How does SPP select which SPS nodes to use when hosts are unavailable?
说明
If an SPS appliance goes down for any reason, SPP will continue to serve end-users sessions to that now unavailable SPS appliance. This affects disaster recovery purposes as there is no way to remove an SPS appliance from being served to end-users. In the instance of a single-SPS-appliance failure, this leads to end-users being directed to "unavailable" appliances.
解决办法
The behavior has been changed in the SPP 6.0 release. The same behaviour is observed in SPP 7.0 as well.
1. All SPP and SPS nodes are up and functioning normally a. SPP will query SPS for cluster information and calculate which SPS node is best fit for launching a session
2. All SPP nodes are up and functioning, 1 or more SPS managed hosts are down a. SPP will query SPS for cluster information, detect that 1 or more managed hosts are down and calculate which remaining SPS node is best fit for launching a session. b. Once the offline managed hosts come back online, they will be added back into the available SPS nodes for launching sessions.
3. All SPP nodes are up and functioning, SPS CMS is down and 1 or more managed hosts are still online a. SPP will no longer be able to query SPS for cluster information. Only the CMS is capable of returning information for the entire cluster b. SPP will detect that the CMS is down and based on the last good SPS cluster information it has, will determine the best fit for launching a session. c. In this scenario, if another SPS managed host goes down before the CMS comes back online, SPP may still try to launch a session on the down SPS managed host. The reason for this is because SPP cannot get current SPS cluster information until the CMS comes back online. d. Session launching may or may not work depending on the current state of the other SPS managed hosts. This situation can be temporarily mitigated by defining managed network rules which point the SPP appliances to the available SPS appliances.
4. All SPP nodes are up and functioning, SPS CMS is down and no other managed hosts are available. a. SPP will show the user an error message when they try to launch a session indicating that the sessions module is down. No session can be launch in this scenario. 5. For all variations of SPP nodes including the primary being online or offline, session launching follows the same SPS scenarios above from the remaining SPP nodes.

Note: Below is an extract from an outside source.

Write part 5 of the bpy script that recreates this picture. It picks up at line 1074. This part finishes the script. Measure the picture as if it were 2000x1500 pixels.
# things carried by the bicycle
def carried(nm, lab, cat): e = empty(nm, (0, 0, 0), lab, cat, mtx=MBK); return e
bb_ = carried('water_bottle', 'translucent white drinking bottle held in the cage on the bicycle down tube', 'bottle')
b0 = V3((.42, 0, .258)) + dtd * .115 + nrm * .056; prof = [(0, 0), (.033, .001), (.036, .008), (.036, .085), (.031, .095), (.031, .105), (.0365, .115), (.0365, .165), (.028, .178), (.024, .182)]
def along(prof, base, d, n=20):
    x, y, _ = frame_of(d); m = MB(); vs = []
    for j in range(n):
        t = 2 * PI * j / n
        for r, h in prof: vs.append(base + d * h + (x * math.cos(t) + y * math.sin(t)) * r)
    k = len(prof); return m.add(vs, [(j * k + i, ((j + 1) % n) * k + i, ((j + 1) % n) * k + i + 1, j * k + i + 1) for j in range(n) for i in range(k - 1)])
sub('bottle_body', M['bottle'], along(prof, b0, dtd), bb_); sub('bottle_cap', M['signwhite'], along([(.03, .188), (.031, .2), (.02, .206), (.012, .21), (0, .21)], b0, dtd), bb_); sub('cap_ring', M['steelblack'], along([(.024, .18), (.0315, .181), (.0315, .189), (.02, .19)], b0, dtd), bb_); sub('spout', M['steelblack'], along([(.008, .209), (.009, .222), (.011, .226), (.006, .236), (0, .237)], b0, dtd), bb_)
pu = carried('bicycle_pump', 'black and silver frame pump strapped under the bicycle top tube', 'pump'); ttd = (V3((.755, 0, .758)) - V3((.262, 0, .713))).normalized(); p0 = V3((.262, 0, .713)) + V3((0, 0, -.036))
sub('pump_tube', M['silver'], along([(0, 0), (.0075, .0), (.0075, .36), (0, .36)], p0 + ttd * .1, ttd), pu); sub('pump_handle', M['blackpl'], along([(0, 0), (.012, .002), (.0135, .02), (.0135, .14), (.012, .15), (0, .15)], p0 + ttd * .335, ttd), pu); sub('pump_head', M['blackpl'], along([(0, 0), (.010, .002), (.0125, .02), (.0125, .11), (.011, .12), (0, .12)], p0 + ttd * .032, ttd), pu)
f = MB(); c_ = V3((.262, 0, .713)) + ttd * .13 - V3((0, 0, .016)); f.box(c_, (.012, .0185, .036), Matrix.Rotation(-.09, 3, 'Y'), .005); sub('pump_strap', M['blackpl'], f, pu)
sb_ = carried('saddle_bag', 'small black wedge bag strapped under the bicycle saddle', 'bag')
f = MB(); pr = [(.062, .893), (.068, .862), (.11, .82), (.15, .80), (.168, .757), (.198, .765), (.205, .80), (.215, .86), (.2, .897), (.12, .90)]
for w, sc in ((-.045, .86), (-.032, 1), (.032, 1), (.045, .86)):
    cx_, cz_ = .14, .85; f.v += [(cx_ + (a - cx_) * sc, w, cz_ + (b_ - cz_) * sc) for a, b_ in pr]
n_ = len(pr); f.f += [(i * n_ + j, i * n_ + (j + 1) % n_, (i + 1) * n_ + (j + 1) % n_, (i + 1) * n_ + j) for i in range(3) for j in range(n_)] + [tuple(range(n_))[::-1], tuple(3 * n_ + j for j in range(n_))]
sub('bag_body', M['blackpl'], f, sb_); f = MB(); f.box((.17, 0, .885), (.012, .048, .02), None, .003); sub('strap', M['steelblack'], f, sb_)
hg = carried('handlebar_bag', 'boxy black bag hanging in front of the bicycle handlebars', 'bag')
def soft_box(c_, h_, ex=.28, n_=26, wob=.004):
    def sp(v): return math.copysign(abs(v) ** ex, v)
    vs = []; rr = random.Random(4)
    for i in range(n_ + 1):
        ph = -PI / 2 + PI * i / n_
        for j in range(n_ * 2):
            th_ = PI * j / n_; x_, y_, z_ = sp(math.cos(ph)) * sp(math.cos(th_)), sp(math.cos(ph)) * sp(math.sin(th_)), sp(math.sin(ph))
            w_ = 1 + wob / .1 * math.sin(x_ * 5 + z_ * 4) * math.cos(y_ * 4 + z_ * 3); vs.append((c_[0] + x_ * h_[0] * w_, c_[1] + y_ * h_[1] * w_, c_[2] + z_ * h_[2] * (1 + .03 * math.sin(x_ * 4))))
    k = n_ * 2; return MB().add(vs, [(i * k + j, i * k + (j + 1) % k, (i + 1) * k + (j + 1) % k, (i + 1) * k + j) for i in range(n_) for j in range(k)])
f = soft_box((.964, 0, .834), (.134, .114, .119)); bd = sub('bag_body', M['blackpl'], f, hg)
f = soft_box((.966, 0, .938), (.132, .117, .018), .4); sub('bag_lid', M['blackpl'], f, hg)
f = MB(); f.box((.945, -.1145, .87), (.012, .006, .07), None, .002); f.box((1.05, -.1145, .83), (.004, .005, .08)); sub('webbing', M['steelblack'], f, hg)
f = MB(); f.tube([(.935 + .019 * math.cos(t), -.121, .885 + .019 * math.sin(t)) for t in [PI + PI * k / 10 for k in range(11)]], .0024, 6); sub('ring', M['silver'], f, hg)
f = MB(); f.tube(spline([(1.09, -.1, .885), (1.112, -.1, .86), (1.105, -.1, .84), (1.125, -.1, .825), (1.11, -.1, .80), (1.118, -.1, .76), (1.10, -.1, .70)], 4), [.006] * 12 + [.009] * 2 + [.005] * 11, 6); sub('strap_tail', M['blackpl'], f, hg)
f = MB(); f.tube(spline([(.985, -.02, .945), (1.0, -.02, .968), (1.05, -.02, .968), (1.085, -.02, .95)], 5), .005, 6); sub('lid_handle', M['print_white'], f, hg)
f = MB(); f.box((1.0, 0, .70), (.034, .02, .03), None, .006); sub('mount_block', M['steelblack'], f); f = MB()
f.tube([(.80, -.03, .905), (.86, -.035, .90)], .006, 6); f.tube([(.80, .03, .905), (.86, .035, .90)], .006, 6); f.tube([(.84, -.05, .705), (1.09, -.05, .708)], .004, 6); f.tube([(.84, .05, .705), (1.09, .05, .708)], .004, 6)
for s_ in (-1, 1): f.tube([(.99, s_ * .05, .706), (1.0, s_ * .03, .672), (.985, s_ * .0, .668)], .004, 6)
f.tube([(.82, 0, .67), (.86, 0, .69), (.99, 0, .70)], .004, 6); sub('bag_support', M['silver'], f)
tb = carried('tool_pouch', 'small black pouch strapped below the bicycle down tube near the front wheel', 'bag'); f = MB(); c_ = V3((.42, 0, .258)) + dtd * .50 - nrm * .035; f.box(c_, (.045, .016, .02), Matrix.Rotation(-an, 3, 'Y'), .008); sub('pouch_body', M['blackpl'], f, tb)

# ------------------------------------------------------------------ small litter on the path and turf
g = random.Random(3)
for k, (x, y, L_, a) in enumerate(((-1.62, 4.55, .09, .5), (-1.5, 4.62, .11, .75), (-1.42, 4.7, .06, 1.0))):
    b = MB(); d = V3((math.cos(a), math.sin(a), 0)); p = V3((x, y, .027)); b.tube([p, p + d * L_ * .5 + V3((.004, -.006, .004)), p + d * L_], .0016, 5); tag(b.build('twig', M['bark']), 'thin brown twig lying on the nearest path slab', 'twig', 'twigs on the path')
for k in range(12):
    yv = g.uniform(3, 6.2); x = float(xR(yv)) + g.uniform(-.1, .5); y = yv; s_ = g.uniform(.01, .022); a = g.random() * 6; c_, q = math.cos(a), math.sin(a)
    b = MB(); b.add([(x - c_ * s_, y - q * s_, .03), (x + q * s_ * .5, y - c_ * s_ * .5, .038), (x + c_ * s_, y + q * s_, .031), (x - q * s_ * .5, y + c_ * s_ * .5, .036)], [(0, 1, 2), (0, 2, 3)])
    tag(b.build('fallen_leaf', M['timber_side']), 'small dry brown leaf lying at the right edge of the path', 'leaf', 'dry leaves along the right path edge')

The only other scenarios that can be added to the above descriptions are introducing a search primary SPS nodes into the SPS cluster. A search primary is not capable of recording sessions and will not be recognized as a session capable appliance. This includes the CMS being configured as a search primary as well. If a CMS is defined as a search primary and there are no other SPS nodes in the cluster, it is the same as if there are no available SPS nodes. This will produce an error when the user tries to launch a session.